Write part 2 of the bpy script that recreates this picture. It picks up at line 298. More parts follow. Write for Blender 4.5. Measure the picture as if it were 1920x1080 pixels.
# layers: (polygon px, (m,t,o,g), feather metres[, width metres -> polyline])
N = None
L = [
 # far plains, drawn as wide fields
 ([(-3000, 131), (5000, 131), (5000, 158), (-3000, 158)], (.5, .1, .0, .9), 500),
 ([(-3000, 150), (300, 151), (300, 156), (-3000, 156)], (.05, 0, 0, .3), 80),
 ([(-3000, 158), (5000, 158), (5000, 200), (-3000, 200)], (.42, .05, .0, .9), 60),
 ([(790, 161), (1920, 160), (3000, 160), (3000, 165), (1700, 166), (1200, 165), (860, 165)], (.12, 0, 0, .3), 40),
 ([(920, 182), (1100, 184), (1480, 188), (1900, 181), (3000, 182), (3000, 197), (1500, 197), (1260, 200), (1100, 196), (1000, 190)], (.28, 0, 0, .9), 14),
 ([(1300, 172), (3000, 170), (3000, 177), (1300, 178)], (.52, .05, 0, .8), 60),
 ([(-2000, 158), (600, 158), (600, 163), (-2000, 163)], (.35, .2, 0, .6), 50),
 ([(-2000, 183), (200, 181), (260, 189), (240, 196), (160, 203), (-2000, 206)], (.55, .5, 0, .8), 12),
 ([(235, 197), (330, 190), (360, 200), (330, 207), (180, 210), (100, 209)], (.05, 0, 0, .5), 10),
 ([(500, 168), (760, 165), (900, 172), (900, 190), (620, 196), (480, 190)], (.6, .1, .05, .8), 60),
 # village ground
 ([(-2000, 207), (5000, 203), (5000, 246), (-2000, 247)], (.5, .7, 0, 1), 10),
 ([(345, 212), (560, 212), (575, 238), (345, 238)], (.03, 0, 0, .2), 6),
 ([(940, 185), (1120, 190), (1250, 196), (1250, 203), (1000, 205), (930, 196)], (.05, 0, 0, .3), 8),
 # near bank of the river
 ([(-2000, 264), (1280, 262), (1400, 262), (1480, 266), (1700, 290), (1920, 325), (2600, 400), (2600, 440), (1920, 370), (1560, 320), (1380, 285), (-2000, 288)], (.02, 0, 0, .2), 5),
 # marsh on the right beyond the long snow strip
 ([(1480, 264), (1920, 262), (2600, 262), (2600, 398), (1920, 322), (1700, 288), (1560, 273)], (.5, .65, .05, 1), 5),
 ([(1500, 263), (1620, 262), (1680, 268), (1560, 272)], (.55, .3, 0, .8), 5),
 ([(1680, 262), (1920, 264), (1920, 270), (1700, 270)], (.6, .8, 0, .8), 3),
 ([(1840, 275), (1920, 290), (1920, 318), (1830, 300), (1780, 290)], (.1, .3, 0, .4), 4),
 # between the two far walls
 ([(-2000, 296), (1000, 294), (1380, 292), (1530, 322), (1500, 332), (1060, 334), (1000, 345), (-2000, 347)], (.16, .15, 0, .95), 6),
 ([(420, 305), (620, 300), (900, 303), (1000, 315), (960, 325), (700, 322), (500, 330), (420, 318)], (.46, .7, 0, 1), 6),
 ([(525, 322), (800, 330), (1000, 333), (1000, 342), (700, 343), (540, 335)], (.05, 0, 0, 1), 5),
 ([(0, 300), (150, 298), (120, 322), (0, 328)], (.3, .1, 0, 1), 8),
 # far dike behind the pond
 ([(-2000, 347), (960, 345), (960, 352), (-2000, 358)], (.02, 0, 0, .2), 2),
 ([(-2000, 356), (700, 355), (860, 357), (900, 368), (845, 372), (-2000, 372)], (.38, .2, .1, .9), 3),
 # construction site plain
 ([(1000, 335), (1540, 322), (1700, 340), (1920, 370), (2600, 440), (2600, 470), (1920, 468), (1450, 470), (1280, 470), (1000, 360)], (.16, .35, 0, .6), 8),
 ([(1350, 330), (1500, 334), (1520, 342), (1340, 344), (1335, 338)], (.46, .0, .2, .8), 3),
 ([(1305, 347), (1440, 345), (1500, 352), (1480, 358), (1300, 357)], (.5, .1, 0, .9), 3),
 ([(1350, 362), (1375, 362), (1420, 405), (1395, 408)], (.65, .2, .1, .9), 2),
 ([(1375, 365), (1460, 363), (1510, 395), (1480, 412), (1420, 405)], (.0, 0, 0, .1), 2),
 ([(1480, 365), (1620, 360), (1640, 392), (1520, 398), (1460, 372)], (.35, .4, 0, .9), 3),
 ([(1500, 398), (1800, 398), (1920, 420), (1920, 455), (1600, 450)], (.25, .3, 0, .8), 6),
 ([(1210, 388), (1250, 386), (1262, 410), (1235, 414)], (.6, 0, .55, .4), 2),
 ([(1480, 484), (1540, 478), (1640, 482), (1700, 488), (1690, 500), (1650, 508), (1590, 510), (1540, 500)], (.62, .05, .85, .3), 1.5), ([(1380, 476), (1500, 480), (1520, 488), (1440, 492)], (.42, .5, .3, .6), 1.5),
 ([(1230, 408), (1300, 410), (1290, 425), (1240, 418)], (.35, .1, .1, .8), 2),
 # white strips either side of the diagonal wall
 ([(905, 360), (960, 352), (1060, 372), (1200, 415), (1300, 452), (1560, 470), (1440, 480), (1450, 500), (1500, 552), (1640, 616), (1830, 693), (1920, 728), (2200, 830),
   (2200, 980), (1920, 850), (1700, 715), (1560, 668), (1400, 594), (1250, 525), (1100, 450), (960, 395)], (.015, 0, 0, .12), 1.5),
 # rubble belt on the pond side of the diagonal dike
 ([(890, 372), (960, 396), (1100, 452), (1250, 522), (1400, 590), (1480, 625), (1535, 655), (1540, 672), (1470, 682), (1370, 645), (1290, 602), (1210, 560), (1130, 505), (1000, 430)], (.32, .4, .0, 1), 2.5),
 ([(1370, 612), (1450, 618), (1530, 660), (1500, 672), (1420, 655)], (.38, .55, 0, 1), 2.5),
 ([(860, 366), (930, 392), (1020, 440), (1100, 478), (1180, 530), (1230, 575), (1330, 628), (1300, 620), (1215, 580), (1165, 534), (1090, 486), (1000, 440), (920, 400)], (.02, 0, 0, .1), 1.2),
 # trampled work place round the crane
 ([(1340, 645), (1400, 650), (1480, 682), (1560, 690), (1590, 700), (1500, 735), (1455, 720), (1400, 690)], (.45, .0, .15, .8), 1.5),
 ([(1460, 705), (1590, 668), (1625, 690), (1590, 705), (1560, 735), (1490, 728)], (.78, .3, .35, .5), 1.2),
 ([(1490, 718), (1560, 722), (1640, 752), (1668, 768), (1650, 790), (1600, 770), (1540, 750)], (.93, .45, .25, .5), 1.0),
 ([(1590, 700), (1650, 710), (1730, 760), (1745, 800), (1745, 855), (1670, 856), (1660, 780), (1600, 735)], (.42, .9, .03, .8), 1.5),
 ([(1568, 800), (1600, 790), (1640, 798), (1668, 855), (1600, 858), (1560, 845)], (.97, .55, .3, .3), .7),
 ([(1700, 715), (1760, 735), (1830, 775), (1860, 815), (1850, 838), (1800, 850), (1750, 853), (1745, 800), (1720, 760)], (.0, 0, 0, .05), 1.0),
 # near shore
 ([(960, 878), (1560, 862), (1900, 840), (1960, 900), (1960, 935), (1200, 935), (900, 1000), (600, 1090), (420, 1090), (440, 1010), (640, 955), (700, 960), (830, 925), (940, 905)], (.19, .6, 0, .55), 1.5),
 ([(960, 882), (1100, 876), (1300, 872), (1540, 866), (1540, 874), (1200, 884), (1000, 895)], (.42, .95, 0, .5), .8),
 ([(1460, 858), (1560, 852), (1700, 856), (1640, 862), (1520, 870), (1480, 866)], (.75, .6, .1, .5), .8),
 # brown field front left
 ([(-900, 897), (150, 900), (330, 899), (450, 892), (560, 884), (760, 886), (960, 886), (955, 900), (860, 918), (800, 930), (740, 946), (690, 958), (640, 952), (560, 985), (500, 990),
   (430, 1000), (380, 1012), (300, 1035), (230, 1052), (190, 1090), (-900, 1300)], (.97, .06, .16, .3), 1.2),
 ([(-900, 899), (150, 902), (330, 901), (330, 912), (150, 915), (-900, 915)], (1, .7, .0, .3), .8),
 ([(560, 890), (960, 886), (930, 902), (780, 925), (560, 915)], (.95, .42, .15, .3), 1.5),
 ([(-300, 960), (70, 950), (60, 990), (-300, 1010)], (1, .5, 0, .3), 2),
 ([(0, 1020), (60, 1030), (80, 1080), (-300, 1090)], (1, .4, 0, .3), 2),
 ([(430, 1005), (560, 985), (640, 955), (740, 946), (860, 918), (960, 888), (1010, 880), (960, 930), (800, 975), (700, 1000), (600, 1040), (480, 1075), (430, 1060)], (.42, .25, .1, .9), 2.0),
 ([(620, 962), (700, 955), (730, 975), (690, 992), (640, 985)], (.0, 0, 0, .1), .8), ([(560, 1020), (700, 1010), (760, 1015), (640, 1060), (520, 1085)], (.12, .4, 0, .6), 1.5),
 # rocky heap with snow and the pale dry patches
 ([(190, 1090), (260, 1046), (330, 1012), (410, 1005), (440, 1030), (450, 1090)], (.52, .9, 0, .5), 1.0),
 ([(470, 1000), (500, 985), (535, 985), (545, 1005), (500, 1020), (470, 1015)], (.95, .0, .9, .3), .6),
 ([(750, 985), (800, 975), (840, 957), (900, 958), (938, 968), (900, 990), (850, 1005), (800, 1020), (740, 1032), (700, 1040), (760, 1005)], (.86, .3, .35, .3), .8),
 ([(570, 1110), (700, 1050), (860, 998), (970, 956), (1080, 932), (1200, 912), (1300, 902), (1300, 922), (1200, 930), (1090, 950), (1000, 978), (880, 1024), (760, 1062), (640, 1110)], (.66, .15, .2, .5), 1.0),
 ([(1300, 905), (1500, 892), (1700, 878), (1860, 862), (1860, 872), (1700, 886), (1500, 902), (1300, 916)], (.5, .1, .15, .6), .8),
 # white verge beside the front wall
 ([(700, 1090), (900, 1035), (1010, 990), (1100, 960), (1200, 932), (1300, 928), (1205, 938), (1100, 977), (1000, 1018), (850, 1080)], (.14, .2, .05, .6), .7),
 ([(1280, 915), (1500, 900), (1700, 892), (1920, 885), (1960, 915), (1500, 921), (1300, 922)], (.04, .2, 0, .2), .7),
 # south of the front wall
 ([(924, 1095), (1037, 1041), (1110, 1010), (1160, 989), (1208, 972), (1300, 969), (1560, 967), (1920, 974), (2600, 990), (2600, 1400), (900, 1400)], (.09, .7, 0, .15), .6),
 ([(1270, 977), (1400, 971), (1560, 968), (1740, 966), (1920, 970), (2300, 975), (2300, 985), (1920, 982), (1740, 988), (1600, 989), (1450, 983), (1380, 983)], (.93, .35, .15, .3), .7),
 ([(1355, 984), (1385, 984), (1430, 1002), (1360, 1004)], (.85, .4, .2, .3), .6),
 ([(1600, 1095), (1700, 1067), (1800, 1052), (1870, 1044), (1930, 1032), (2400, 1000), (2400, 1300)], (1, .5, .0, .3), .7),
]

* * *

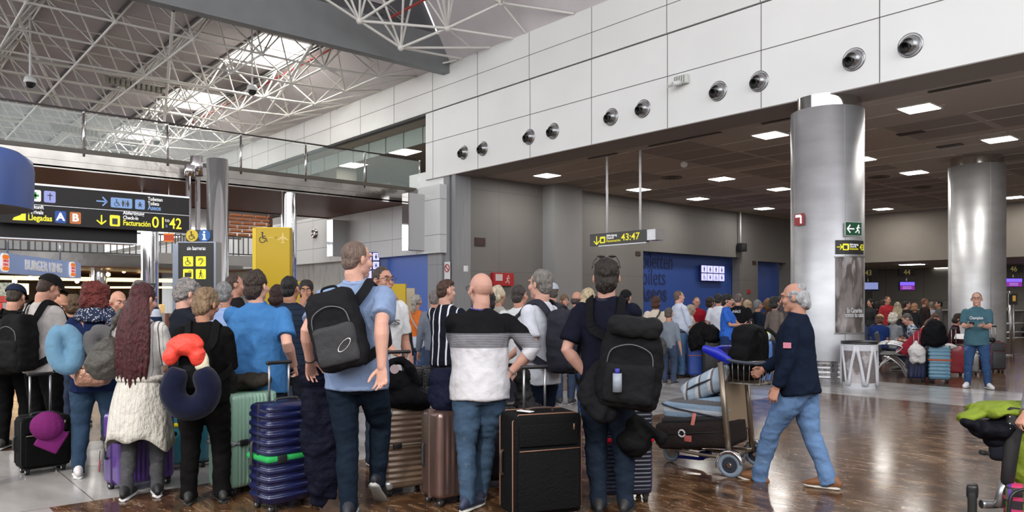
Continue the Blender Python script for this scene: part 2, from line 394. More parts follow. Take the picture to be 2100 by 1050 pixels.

==

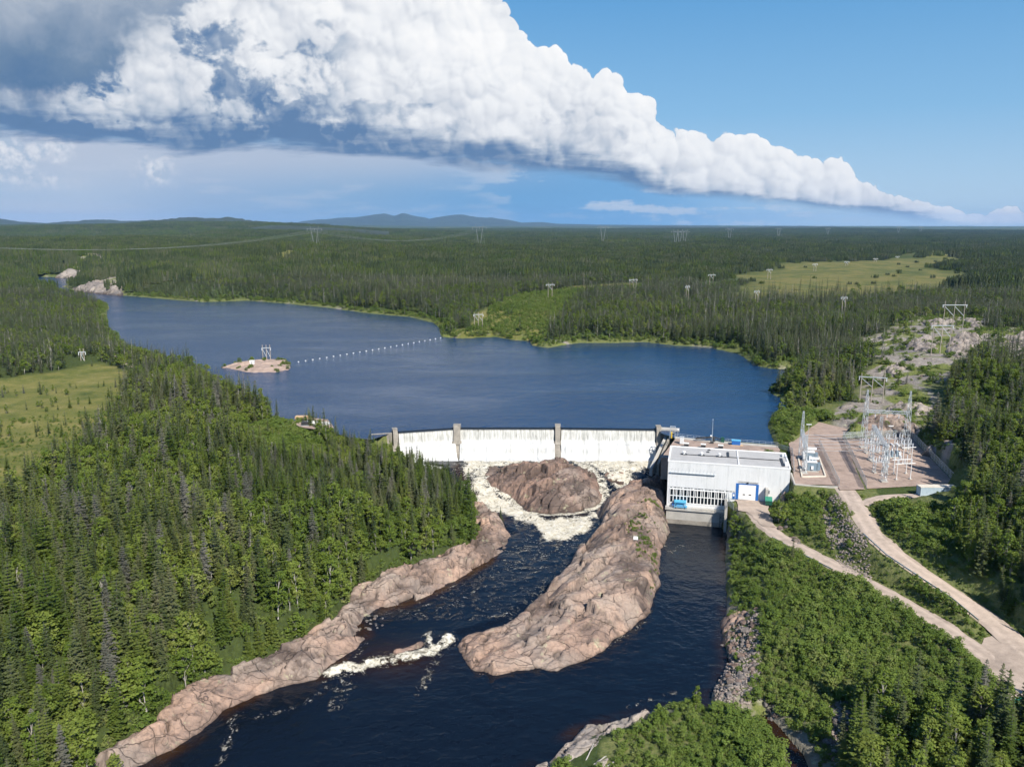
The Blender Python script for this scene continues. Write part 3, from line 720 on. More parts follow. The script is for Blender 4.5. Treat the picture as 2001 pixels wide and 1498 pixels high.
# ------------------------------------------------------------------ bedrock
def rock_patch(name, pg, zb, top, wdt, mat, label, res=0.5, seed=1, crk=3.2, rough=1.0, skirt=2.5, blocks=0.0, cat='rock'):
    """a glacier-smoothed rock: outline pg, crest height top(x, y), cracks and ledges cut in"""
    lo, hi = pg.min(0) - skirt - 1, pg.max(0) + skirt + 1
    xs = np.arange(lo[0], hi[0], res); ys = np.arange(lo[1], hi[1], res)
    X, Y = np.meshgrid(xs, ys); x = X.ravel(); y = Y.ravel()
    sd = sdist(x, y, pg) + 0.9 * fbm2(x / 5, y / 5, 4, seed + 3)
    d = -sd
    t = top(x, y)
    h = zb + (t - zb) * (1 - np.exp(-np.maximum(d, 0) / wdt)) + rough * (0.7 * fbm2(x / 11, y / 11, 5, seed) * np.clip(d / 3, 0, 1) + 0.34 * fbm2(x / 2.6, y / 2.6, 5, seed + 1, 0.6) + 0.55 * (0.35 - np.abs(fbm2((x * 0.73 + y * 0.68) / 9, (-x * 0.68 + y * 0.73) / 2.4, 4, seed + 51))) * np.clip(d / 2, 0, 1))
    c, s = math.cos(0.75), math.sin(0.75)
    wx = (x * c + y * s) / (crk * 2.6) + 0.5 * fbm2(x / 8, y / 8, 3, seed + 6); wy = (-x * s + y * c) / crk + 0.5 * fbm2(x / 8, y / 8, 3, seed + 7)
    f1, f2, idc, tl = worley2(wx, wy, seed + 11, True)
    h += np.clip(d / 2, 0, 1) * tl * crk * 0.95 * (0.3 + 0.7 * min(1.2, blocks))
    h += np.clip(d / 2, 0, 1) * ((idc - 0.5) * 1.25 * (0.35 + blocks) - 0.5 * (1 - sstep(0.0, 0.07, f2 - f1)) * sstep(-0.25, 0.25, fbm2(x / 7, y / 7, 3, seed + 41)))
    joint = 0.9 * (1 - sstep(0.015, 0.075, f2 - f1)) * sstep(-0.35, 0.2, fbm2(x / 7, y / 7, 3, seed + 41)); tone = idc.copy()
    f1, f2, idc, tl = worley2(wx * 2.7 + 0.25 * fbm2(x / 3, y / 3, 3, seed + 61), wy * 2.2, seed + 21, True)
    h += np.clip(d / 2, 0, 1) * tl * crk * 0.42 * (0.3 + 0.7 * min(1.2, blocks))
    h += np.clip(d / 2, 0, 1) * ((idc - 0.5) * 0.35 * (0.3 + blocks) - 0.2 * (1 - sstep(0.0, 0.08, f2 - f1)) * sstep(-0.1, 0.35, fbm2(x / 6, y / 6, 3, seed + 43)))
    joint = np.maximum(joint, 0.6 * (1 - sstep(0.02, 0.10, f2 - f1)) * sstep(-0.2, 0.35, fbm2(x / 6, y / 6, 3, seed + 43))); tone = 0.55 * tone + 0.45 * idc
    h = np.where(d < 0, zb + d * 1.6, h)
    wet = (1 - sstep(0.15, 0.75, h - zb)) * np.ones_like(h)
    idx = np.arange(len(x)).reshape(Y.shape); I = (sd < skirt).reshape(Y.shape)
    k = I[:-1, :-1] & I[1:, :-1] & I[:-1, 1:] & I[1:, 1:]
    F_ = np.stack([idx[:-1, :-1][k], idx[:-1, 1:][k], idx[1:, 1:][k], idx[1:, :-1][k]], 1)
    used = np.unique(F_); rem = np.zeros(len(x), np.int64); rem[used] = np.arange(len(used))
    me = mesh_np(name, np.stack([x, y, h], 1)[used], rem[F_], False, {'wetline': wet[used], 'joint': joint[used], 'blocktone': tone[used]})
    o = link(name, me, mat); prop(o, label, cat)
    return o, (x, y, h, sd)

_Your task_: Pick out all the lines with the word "from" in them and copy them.

_Task result_:
Continue the Blender Python script for this scene: part 2, from line 394. More parts follow. Take the picture to be 2100 by 1050 pixels.
The Blender Python script for this scene continues. Write part 3, from line 720 on. More parts follow. The script is for Blender 4.5. Treat the picture as 2001 pixels wide and 1498 pixels high.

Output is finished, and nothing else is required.